GCCH-1000219483 Friggeri Tower

Rod Bantjes, “GCCH-1000219483_Ornate_Tower.html,” created 2 March, 2026; last modified, 2 March, 2026 (https://people.stfx.ca/rbantjes/).

Friggeri Tower

Pandolfini Auction House, #GCCH-1000219483[xxx]

Italy, ca.1760

Dimensions: H=225, W=84, D=70 cm

Lens: ƒ

 

Figure 1000219483.1 – Friggeri Tower

Photo © Pandolfini Auction House.

Figure 1000219483.2 – Vue d'optique

A pierced vue d'optique behind one of the coulisse-frames

 

Photo © Pandolfini Auction House.

This is an unusually ornate "optical machine " whose three biconvex lenses are meant to enhances the 3D effect of pierced vues d'optique.

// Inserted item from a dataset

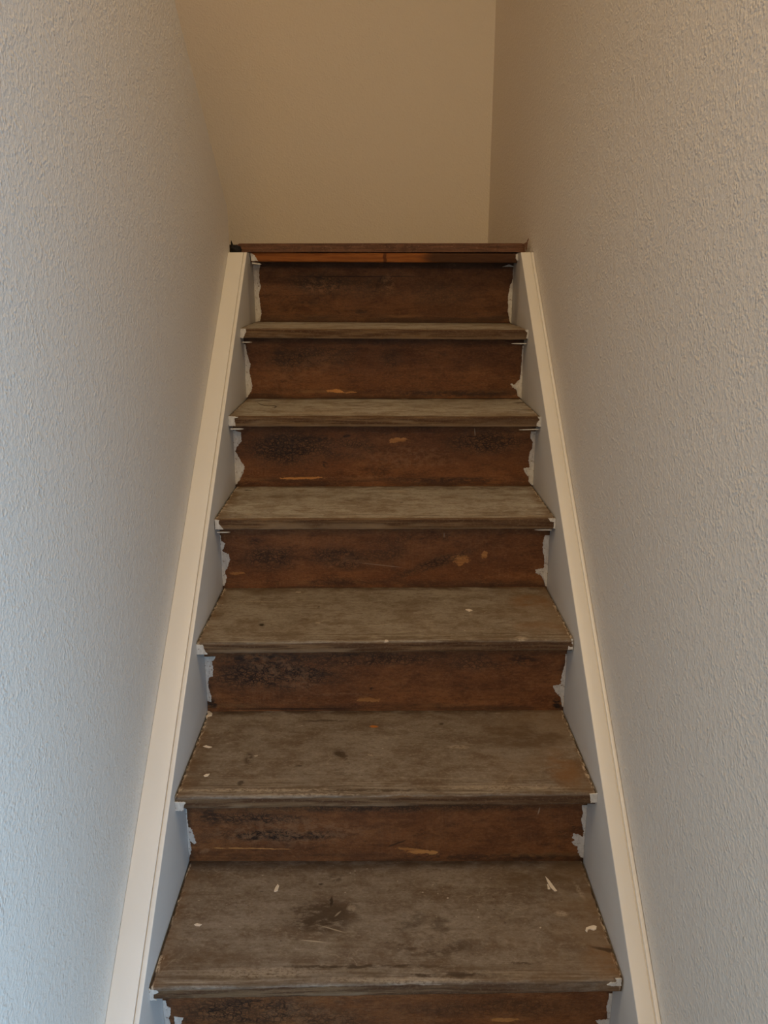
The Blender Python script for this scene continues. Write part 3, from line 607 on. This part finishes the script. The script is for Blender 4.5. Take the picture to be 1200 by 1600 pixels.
# ------------------------------------------------------------------ loose things
def flake(name, k, outlines, label, cat, mat=None, t=.0012, lift=.0008, curl=.0, group=None):
    bm = bmesh.new()
    allp = [p for ol in outlines for p in ol]
    cx = sum(p[0] for p in allp) / len(allp); cy = sum(p[1] for p in allp) / len(allp)
    R0 = max(math.hypot(p[0] - cx, p[1] - cy) for p in allp)
    for q, ol in enumerate(outlines):
        pp = densify([(p[0] - cx, p[1] - cy) for p in ol], .0012, .0003, q + k)
        sheet(bm, pp, lambda u, v, h: (u, v, h + curl * (math.hypot(u, v) / R0) ** 2), t)
    dz = OFF[k][1] + cx / (2 * HW) * OFF[k][3]
    wear = .0012 * max(0, 1 - cy / .08)
    o = obj(name, bm, mat or M_flake, None, (cx, yn(k) + cy, zt(k) + dz + .0001 - wear), smooth=50)
    tag(o, label, cat, group); return o
flake('paint_chip', 1, [[(-0.2178, 0.2151), (-0.2166, 0.2254), (-0.2126, 0.2340), (-0.2091, 0.2305), (-0.2106, 0.2168), (-0.2151, 0.2134)]], 'small pale upright paint chip left of centre on the lowest tread', 'paint chip', curl=.001)
flake('paint_chip', 1, [[(-0.3531, 0.1322), (-0.3485, 0.1352), (-0.3391, 0.1321), (-0.3424, 0.1283), (-0.3496, 0.1291)]], 'tiny pale lying sliver of paint at the left of the lowest tread', 'paint chip')
flake('wood_splinter', 1, [[(0.3133, 0.2539), (0.3191, 0.2450), (0.3247, 0.2293), (0.3287, 0.2155), (0.3240, 0.2138), (0.3196, 0.2224), (0.3178, 0.2258), (0.3152, 0.2380)], [(0.3133, 0.2345), (0.3154, 0.2328), (0.3167, 0.2207), (0.3118, 0.2207)]], 'pale forked splinter near the right back of the lowest tread', 'splinter', curl=.002)
flake('paint_chip', 1, [[(0.3614, 0.1116), (0.3591, 0.1161), (0.3624, 0.1229), (0.3691, 0.1262), (0.3778, 0.1281), (0.3823, 0.1250), (0.3801, 0.1190), (0.3749, 0.1167), (0.3688, 0.1201), (0.3635, 0.1176)]], 'pale hook-shaped curl of paint near the right edge of the lowest tread', 'paint chip', t=.002, curl=.0012)
flake('paint_chip', 2, [[(-0.3811, 0.1590), (-0.3751, 0.1626), (-0.3613, 0.1565), (-0.3679, 0.1530)]], 'thin pale sliver at the back left of the second lowest tread', 'paint chip')
flake('paint_chip', 2, [[(-0.3585, 0.0563), (-0.3546, 0.0616), (-0.3473, 0.0626), (-0.3493, 0.0541), (-0.3552, 0.0520)]], 'pale oval paint chip near the front left of the second lowest tread', 'paint chip')
flake('paint_chip', 3, [[(0.1841, 0.1620), (0.1932, 0.1645), (0.2006, 0.1581), (0.1917, 0.1508)]], 'tiny white paint chip right of centre on the third lowest tread', 'paint chip')
flake('paint_chip', 2, [[(-0.4029, 0.3027), (-0.3945, 0.2999), (-0.3871, 0.2915), (-0.3864, 0.2805), (-0.3943, 0.2778), (-0.3944, 0.2643), (-0.3993, 0.2779), (-0.3965, 0.2888)]], 'white paint crumb in the back left corner of the second lowest tread', 'paint chip', curl=.001)

def tube(name, pts, r, label, cat, mat):
    cu = [Vector(p) for p in pts]; bm = bmesh.new(); rings = []
    c = sum(cu, Vector()) / len(cu); c.z = min(p.z for p in cu)
    for i, p in enumerate(cu):
        d = (cu[min(i + 1, len(cu) - 1)] - cu[max(i - 1, 0)]).normalized()
        u = d.cross(Vector((0, 0, 1))).normalized(); w = u.cross(d)
        rad = r * (1 if 0 < i < len(cu) - 1 else .35)
        rings.append([bm.verts.new(p - c + (u * math.cos(a) + w * math.sin(a)) * rad) for a in [math.tau * q / 6 for q in range(6)]])
    for i in range(len(rings) - 1):
        for q in range(6): bm.faces.new((rings[i][q], rings[i + 1][q], rings[i + 1][(q + 1) % 6], rings[i][(q + 1) % 6]))
    bm.faces.new(rings[0]); bm.faces.new(rings[-1])
    o = obj(name, bm, mat, None, c, smooth=60); tag(o, label, cat); return o
def on_t(k, p, up): return (p[0], yn(k) + p[1], zt(k) + OFF[k][1] + p[0] / (2 * HW) * OFF[k][3] + up)
tube('dark_fibre', [on_t(5, p, .0010) for p in ((-0.3724, 0.2578), (-0.3609, 0.2541), (-0.3475, 0.2625), (-0.3323, 0.2576), (-0.3198, 0.2454))], .0008, 'short straight dark fibre at the back left of the tread two steps below the landing', 'fibre', M_fibre)
tube('dark_fibre', [on_t(5, p, .0010) for p in ((-0.3563, 0.2218), (-0.3433, 0.1926), (-0.3278, 0.1697), (-0.3147, 0.1640), (-0.3030, 0.1685), (-0.2941, 0.1527), (-0.2966, 0.1307), (-0.3049, 0.1417))], .0007, 'curled dark fibre in front of the straight one two steps below the landing', 'fibre', M_fibre)

# black crumpled scrap on the top of the left stringer, with a spike standing up
random.seed(4)
bm = bmesh.new(); bmesh.ops.create_icosphere(bm, subdivisions=4, radius=1)
for v in bm.verts:
    p = v.co.copy(); d = 1 + .32 * nz(p.x * 1.7, p.y * 1.7, p.z * 1.7) + .14 * nz(p.x * 5, p.y * 5, p.z * 5)
    ta = 1 - .35 * max(0, p.x)
    v.co = Vector((p.x * .0175 * d, p.y * .012 * d * ta, max(-.0085, p.z * .0125 * d * ta)))
base = bm.verts[:]
sp = [(-.012, 0, .004, .0055), (-.0135, 0, .013, .0036), (-.0150, 0, .020, .0020), (-.0158, 0, .0265, .0004)]
rings = [[bm.verts.new((x + r_ * math.cos(a) * 1.1, y + r_ * .6 * math.sin(a), z)) for a in [math.tau * q / 8 for q in range(8)]] for x, y, z, r_ in sp]
for i in range(3):
    for q in range(8): bm.faces.new((rings[i][q], rings[i + 1][q], rings[i + 1][(q + 1) % 8], rings[i][(q + 1) % 8]))
bm.faces.new(rings[0]); bm.faces.new(rings[-1])
o = obj('black_scrap', bm, M_black, None, (-.4365, yn(7) - .004, ZL - .0275 + .0088), smooth=50)
tag(o, 'small crumpled black scrap with a thin spike on top of the left stringer', 'scrap')
# torn sliver at the right end of the landing board
bm = bmesh.new()
for q, ol in enumerate(([(.405, 1.6325), (.412, 1.6342), (.4205, 1.6365), (.4262, 1.6395), (.4275, 1.6455), (.4300, 1.6500), (.4315, 1.6492), (.4300, 1.6430), (.4290, 1.6370), (.4285, 1.6290), (.4265, 1.6180), (.4235, 1.6110), (.4180, 1.6105), (.4245, 1.6150), (.4225, 1.6240), (.4190, 1.6310), (.412, 1.6315)],)):
    sheet(bm, densify([(u - .42, v - 1.61) for u, v in ol], .0012, .0007, 3), lambda u, v, h: (u, -h, v), .004)
o = obj('torn_sliver', bm, M_board, None, (.42, yn(7) - .0005, 1.61), smooth=40); tag(o, 'dark torn sliver sticking up at the right end of the top step', 'sliver')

It is included in the Optical Machine Taxonomy.

 

Like many Raree Shows, its views, 10 of them on wooden frames, are attached to rigging so they can be raised and lowered from below the "stage." It is unusual in having a lower fly with a unique internal mechanism.

 

There are candle-holders, with rotating reflectors, behind the wings of the stage for front-illumination.[xxx] The back of the stage-area has doors that can be opened for back-illumination of the prints.

 

The stage is framed by four coulisse-frames. Images of beam and truss structure, reminiscent of Diderot and D'Alembert's "Machines de théâtre," are pasted inside the back compartment.[xxx]. This was an invocation of theatrical machinery for the "showman" (or woman), likely a member of the aristocratic Friggeri family, who operated that machinery. Given the 18th-century idea of the theatre as world-making, it would have been thought fitting for a young aristocrat to play that role.

 

While the device has the structure of a show-box, its opulent decor and ownership make it certain that it was never used as street entertainment. It is evidence both of the value that the elite placed on such devices in the 18th century and of the uses of multi-lensed optical machines as indoor entertainment presumably for select guests of the owner. See also the Dolfini Teatro Rotondo for a box of similar status.

 

The following is a crude Google translation of the Pandolfini Auction House description of the box's decorative form:

"Architecturally designed to resemble a three-story building, the work is crowned by a lantern with a clock and rests on an architectural base with a double balustraded staircase supporting the elegant central wooden cabinet, where the projection took place.

 

"The body of the latter is divided into three levels: the first, from the veranda, which leads to the central door flanked by three elegant windows surmounted by broken-line pediments; the second, ...is where the three eyepieces are located above the three windows and embellished with elegant volute friezes; finally, a third level with a balustrade and spherical elements running along the entire perimeter, crowned by a clock embellished with a small lantern at the top.

 

Before being auctioned in 2022, the box was owned by Countess Maria Rizzoli Friggeri of Perugia, and adorned the Palazzo Friggeri. If anyone knows of its current whereabouts and how we might examine it, please contact us.

 

Here is a list of the vues d'optique that came with the device:

• Christopher Wren, A Street in London with the Memorial of the Great Fire of 1666
• ca. 1760, La Vue de la Grand Allée du Jardin de Vauxhall prise de l’Entrée
• German print, The Piazza di San Marco in Venice, circa 1770, engraving by Johann Jakob Stelzer
• The Square of Rennes
• 18th-century French print, The Vatican Library in Rome
• French print dated 1761-1780, Prospectus Pontis Rivoalti et Pricerum Venetiarum
• Circa 1770, Interior of Westminster Abbey
• Paris, circa 1770, VIEW OF SEVILLE
• Circa 1770, Rare Optical View of Corso Po in Turin
• Circa 1760, Prospectus Caesarei Palatii in Suburbio/ vulgo Favorita

Endnotes:

[xxx] The number is from the "Catalogo generale dei Beni culturali cod. 1000219483."

 

[xxx] In one of the Pandolfini Auction House photos, they have the candles behind the view, but this would put the print too close to the lenses and offer no means of front-illumination.

 

[xxx] Encyclopédie ou Dictionnaire raisonné des sciences, des arts et des métiers, vol. 10 (plates). Paris, 1765.